From an historical perspective, this is vexing. While the British were sitting home, the Russians were eating rats and fighting the Germans in the mud and snow. But I’m not sure even the Russians make movies about them. If my assessment of British military performance sounds harsh, those severe doubts were shared by contemporary British leadership, including at times Winston Churchill. But you’re not likely to hear that in the upcoming Churchill biopic “Darkest Hour.”
Wild plaudits have greeted Christopher Nolan’s technically-superb movie; I find myself admiring, impressed, but not in love. The film takes place on land (soldiers on the beach, dodging Nazi bombing raids), on air (Tom Hardy as a British fighter pilot dogfighting over the English Channel), and on sea (Mark Rylance, steering a small civilian boat to France). Each operates inside its own perspective and timeline. They overlap, but they are not always presented in a linear fashion. That’s a perfectly-just approach but it should add up to something, moments of brilliance or insight. A night-time scene can incongruously precede a daytime scene. But the two have to rhyme in some way. In “Dunkirk,” they achieve this only sometimes. Too often, it feels like trickery, through haphazard editing and storytelling.

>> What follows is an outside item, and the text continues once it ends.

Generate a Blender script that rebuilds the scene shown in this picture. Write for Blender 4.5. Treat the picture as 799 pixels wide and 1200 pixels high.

Nolan shot the film with an IMAX lens onto throwback 70mm film. In its sixties heyday, that extra-widescreen film stock was used on visually-stunning epics like “Lawrence of Arabia” (this film is among those listed in our 100 Years of Must-See Films). In “Dunkirk,” the clarity and depth lures you into a realer than real experience, almost shocking, that digital simply does not provide. Especially brilliant, hypnotic, even, are the shots from Hardy’s cockpit out over the Channel. You feel like the camera lens is sucking up the whole world.
Nolan is often noted for having a fixation on Kubrick. This is mistaken. “Inception,” for instance, seems to owe its debts to Tarkovsky, reworked as an action film. But I bring up Kubrick to make this point about “Dunkirk” – this is the least talkative movie released by a major Hollywood studio (Warner Bros.) in forever. If someone put a stopwatch to it, it might rival “2001” in silences.
There’s a habit among film critics to treat real life/historical stories with greater importance. While I think well of “Dunkirk,” I prefer Nolan’s fictional landscapes: he gets to mold the world to the story, and they seem more loaded with ideas. While I wouldn’t call “Dunkirk” a beached movie–in fact, go see it–I don’t see it as flying so high.